*Required task:* Within the entries below, find the portion that opens with the line containing "1023 pixels high." and closes with the line containing "m.build('stem', LEAF['weed'] if". Retype that portion exactly and only.

(Rows from a 3D scene dataset)
--- START ---
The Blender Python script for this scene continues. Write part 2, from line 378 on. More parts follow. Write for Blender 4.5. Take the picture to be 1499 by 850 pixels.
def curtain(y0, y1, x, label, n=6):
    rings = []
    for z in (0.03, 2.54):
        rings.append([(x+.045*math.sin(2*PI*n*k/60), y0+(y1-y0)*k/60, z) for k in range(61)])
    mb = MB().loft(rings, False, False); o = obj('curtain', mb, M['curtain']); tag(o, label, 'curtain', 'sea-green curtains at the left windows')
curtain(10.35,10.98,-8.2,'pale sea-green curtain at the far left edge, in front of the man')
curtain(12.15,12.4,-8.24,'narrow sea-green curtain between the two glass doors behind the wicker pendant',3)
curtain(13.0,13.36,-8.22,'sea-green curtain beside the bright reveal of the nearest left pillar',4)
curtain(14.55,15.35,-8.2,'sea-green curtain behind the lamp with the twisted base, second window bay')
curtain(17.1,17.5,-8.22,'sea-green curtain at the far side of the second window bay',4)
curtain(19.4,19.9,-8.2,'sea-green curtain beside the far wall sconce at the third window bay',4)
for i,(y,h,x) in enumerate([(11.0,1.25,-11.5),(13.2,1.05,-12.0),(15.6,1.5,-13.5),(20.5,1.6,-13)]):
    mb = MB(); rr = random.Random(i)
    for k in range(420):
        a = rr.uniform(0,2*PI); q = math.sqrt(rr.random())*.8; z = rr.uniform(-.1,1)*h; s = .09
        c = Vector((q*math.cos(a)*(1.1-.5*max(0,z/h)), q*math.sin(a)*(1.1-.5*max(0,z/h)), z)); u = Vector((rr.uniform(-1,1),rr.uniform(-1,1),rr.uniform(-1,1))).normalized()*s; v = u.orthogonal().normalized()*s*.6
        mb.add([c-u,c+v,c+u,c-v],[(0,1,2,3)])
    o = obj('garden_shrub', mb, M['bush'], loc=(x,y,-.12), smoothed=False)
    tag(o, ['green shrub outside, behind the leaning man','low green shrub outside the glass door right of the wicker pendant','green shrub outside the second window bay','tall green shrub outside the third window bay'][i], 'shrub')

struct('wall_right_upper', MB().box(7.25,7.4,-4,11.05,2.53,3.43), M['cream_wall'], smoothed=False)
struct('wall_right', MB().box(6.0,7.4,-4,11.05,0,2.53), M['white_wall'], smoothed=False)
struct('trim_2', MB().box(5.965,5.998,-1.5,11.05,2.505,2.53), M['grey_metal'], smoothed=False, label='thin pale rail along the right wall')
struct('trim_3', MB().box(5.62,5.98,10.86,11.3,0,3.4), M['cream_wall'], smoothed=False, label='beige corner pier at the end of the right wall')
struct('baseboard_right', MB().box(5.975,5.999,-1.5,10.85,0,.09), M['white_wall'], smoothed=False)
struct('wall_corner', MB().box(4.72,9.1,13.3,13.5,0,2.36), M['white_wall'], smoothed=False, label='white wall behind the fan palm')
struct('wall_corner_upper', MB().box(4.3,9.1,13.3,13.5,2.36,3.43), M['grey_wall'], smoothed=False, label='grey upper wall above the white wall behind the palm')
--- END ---
--- START ---
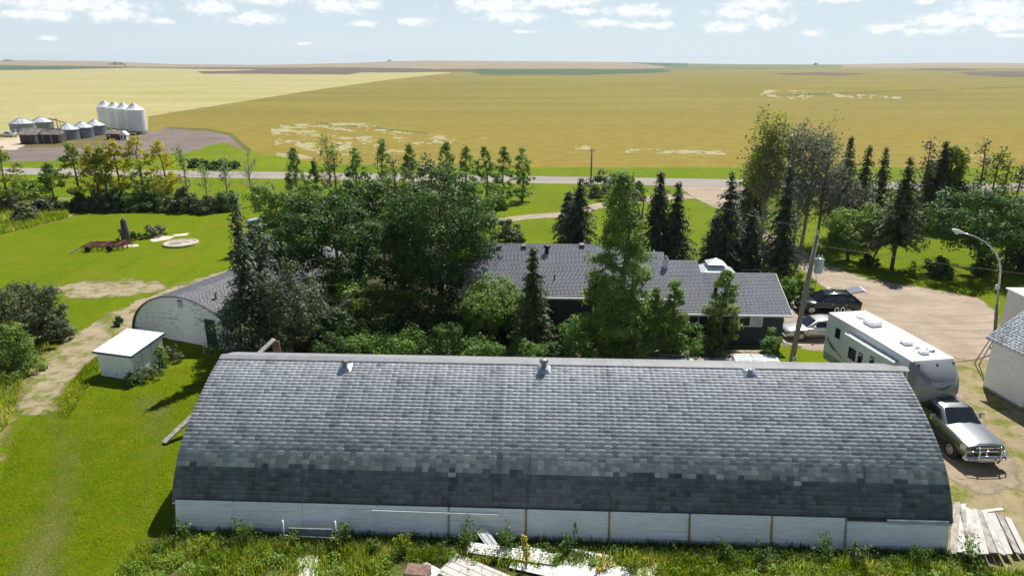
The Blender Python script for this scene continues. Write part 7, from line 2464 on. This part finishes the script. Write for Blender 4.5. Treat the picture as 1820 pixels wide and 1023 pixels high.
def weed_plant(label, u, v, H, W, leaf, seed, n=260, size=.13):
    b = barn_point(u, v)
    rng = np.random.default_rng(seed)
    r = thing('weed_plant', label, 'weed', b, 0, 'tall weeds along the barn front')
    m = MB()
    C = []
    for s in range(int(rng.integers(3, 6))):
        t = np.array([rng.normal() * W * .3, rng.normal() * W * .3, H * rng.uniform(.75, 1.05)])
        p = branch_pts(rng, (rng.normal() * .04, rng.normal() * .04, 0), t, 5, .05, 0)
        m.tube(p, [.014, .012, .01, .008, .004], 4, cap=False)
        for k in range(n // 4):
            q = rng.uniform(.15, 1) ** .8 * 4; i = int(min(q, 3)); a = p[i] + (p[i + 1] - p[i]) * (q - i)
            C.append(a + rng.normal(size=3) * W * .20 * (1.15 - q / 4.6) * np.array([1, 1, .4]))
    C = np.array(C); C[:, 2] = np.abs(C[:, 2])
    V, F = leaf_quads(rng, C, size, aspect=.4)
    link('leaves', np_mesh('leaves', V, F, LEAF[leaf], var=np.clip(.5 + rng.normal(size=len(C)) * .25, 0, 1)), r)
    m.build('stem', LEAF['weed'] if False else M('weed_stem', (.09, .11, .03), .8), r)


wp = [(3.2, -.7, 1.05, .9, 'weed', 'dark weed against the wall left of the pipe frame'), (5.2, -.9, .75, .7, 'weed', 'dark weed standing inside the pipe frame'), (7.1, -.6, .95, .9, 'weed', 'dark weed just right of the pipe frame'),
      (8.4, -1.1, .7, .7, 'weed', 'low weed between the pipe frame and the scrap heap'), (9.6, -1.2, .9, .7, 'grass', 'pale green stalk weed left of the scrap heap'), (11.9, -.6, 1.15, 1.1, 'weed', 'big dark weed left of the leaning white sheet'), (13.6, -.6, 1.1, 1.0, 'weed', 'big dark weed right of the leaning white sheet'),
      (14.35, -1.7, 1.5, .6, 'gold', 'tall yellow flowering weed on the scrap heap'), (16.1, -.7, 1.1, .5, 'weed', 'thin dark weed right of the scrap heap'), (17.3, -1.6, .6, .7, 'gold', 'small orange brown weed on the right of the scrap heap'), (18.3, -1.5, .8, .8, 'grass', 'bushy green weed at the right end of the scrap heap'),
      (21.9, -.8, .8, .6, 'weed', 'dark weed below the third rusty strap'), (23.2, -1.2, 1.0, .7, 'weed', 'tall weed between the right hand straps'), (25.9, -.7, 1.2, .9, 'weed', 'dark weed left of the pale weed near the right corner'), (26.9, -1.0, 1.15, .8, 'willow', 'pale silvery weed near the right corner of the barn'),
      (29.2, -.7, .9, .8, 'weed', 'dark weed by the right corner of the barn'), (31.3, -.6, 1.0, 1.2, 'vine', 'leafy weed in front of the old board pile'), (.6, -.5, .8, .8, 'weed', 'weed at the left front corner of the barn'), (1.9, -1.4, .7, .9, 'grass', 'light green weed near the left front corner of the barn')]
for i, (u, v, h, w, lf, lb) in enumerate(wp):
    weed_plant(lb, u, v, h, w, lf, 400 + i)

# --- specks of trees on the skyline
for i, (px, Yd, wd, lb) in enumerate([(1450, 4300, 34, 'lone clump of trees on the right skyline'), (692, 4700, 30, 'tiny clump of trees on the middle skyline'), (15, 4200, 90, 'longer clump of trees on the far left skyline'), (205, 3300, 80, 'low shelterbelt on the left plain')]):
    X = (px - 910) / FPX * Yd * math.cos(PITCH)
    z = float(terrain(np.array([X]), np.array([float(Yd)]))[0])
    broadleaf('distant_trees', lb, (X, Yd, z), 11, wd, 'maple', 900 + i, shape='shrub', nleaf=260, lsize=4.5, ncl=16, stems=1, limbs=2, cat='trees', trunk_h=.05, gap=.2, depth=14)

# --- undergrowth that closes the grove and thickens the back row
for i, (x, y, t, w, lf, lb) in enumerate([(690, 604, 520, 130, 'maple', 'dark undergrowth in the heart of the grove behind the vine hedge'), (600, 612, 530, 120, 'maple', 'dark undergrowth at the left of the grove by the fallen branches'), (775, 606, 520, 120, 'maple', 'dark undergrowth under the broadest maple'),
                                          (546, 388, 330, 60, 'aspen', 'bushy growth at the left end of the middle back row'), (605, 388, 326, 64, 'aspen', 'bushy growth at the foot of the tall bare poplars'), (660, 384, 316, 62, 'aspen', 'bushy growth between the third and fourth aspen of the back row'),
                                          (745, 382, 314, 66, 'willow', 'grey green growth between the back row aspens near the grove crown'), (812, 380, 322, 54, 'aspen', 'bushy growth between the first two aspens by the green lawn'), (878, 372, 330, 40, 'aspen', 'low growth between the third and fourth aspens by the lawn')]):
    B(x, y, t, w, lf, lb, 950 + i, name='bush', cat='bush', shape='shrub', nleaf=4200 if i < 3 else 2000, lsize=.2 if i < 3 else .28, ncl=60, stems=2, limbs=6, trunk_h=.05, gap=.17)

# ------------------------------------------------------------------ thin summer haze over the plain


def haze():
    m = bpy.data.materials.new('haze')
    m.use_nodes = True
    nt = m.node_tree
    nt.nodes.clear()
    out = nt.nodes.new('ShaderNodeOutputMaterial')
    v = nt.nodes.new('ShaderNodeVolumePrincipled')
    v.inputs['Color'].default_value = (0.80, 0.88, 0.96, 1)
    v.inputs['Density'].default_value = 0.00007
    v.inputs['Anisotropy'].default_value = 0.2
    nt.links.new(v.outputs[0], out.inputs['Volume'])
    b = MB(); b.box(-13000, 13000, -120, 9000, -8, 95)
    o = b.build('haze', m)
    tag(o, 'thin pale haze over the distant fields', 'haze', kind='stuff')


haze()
--- END ---
*The result:*
The Blender Python script for this scene continues. Write part 7, from line 2464 on. This part finishes the script. Write for Blender 4.5. Treat the picture as 1820 pixels wide and 1023 pixels high.
def weed_plant(label, u, v, H, W, leaf, seed, n=260, size=.13):
    b = barn_point(u, v)
    rng = np.random.default_rng(seed)
    r = thing('weed_plant', label, 'weed', b, 0, 'tall weeds along the barn front')
    m = MB()
    C = []
    for s in range(int(rng.integers(3, 6))):
        t = np.array([rng.normal() * W * .3, rng.normal() * W * .3, H * rng.uniform(.75, 1.05)])
        p = branch_pts(rng, (rng.normal() * .04, rng.normal() * .04, 0), t, 5, .05, 0)
        m.tube(p, [.014, .012, .01, .008, .004], 4, cap=False)
        for k in range(n // 4):
            q = rng.uniform(.15, 1) ** .8 * 4; i = int(min(q, 3)); a = p[i] + (p[i + 1] - p[i]) * (q - i)
            C.append(a + rng.normal(size=3) * W * .20 * (1.15 - q / 4.6) * np.array([1, 1, .4]))
    C = np.array(C); C[:, 2] = np.abs(C[:, 2])
    V, F = leaf_quads(rng, C, size, aspect=.4)
    link('leaves', np_mesh('leaves', V, F, LEAF[leaf], var=np.clip(.5 + rng.normal(size=len(C)) * .25, 0, 1)), r)
    m.build('stem', LEAF['weed'] if False else M('weed_stem', (.09, .11, .03), .8), r)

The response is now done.